── Given information ──
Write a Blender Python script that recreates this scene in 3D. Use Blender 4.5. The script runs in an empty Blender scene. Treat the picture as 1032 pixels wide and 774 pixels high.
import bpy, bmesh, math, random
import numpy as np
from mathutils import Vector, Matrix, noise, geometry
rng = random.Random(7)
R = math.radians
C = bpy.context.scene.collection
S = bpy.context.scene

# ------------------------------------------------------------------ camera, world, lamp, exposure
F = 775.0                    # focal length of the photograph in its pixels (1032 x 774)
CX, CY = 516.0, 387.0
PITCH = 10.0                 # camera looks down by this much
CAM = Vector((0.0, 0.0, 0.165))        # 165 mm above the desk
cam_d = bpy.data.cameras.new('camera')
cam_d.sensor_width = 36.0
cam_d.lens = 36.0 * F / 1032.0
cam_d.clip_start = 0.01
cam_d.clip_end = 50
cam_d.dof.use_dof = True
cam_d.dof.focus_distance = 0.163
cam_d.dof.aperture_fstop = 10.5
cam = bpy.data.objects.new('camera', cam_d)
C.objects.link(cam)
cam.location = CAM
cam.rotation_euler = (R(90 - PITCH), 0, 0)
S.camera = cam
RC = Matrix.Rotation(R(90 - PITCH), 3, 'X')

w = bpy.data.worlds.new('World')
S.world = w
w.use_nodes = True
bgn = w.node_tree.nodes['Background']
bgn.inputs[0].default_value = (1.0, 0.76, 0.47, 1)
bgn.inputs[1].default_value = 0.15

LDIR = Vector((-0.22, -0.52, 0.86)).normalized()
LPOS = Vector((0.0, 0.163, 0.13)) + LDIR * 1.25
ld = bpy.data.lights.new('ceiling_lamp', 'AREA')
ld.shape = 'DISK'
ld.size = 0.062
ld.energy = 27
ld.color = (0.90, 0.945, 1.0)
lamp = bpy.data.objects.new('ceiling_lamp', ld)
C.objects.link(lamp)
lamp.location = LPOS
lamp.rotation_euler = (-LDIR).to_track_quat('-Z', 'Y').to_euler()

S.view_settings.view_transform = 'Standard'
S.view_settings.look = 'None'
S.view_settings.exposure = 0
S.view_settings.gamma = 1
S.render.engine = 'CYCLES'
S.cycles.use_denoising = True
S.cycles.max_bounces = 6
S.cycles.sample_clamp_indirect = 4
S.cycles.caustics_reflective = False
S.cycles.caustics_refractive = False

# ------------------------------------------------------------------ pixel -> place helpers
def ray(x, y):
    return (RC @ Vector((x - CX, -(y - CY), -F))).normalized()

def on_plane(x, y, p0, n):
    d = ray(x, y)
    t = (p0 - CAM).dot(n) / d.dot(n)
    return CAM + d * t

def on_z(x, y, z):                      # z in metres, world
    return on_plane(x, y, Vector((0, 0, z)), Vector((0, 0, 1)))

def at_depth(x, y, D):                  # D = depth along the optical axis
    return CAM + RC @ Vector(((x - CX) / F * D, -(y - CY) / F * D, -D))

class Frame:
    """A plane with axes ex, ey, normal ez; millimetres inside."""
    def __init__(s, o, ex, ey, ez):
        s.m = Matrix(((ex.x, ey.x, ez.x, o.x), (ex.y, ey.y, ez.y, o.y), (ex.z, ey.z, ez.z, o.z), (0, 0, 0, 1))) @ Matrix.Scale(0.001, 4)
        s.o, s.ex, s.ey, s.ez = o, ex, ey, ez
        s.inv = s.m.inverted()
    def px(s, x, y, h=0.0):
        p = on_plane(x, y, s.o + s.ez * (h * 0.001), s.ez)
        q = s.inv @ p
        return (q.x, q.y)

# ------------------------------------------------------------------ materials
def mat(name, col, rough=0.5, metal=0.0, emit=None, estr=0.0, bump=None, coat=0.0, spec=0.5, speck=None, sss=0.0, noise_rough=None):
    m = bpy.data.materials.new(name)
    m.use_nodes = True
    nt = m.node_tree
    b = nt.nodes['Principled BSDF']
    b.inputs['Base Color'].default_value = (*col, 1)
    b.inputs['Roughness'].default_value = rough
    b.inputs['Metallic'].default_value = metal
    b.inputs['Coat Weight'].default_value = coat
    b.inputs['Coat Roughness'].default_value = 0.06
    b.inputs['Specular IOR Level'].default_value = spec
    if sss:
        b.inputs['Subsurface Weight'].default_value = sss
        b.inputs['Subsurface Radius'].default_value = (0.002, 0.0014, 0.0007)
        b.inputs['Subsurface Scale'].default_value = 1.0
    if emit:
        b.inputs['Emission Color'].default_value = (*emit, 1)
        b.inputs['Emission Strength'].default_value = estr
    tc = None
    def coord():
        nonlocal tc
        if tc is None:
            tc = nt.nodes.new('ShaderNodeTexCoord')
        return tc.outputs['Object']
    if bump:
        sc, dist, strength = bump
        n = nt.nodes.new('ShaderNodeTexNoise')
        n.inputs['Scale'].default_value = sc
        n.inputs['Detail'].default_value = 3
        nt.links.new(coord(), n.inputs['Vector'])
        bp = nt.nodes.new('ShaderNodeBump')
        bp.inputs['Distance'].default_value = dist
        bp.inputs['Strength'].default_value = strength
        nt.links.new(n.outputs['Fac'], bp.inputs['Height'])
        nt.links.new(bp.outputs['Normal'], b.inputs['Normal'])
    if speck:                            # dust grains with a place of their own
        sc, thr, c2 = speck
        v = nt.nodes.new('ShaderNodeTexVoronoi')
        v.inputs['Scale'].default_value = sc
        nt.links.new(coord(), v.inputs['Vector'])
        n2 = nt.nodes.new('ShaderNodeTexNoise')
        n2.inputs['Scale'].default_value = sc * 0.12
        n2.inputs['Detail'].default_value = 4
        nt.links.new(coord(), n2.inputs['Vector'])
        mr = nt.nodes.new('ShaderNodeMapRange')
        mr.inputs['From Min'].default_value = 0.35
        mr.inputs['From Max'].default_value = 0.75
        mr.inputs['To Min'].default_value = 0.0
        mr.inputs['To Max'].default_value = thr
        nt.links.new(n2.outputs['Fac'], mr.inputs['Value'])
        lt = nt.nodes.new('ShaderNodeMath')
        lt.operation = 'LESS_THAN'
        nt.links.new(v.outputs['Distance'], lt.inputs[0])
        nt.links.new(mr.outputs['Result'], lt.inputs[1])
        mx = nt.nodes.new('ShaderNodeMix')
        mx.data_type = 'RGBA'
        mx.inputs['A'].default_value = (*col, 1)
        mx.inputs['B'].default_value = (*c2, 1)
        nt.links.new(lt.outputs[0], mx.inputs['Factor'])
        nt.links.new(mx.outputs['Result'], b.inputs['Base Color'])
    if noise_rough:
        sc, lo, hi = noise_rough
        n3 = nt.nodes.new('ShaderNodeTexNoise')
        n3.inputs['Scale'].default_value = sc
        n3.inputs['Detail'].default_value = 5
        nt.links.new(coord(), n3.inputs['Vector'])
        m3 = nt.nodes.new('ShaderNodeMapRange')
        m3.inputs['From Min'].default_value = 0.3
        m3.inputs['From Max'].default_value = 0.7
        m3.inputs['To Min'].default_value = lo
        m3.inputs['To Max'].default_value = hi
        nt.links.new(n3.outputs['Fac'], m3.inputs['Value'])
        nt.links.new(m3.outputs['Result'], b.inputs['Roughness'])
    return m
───
Directive
Scan the data for the word "scene" and copy every line where it shows up.

Solution below
Write a Blender Python script that recreates this scene in 3D. Use Blender 4.5. The script runs in an empty Blender scene. Treat the picture as 1032 pixels wide and 774 pixels high.
C = bpy.context.scene.collection
S = bpy.context.scene